Русские монастыри — духовные цитадели, "крепости, о стены которых разбиваются адские полчища". Никакие сотовые вышки и космические спутники никогда не наладят такой связи, которая живет в соборной молитве лавр и пустынь. Наши духоносцы общались, преодолевая пространство и время: Сергий Радонежский отвечал поклоном на поклон Стефана Пермского, находясь за десятки верст от духовного брата. Серафим Саровский являлся Иоанну Кронштадтскому и пророчил о том, что совсем скоро ангелы не будут успевать возносить на небо русских святых — в Великую Отечественную войну пророчество сбылось.

"Русская душа — это поле битвы мирового зла и мирового добра.

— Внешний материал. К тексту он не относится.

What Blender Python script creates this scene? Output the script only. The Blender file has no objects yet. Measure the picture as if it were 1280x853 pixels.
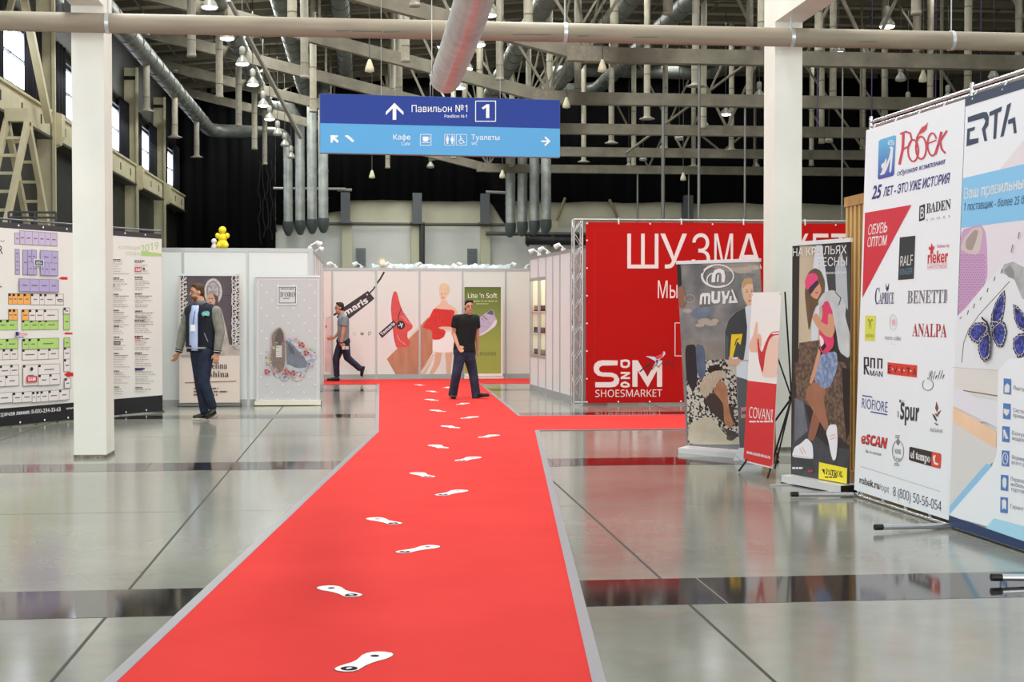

Мировой тьмы и мирового света" — молитвы одного русского старца хватит, чтобы отсохла рука того, кто тянется к адской красной кнопке.

"Россия — снова алтарь, в котором раскрыто золотое Евангелие, и мы, склоняясь над ним, принимаем участие в метафизической схватке. Мы снова — воины, исповедники". Мы не разучились круговой обороне и соборной молитве. Наши тропы к храму не заросли сорняками. Мы сохранили Евангелия и Псалтири прадедов и военные кители с наградами дедов.

Враг силен, "пятая колонна" плотна, тьма густа: "Но тьма не всесильна. Мироздание состоит не из тьмы. В мироздании сверкает ослепительный божественный свет, и его лучи, его крохотные золотые искры пробиваются сквозь любую тьму, останавливают её, дают ей отпор".

"Имеющий очи да узрит" — и мы увидели свет. И воссиял свет над нами. Великий свет Империи.

И вот прошло двадцать с лишним лет. Сменилось поколение. И уже новый ученик, какой-то генетической памятью помнящий о слезах отца, кроившего в детстве Родину, сел за урок географии. Открыл контурную карту и растерялся — нет никаких обозначений. Отчаялся, будто заблудился в лесу. И вдруг явились ему два светлых мужа в ратных одеждах, озарили своим сиянием, указали перстами, где проводить границу Отечества. И провел счастливый отрок — и почувствовал вдруг притяжение земли, словно раны на ней затянулись.

Родина стала расти и шириться. Выжженная земля ожила, дала молодые ростки. И разлился свет над Великой Империей — то был свет Божий. И послышалась поступь по Империи — то была поступь Русской Победы.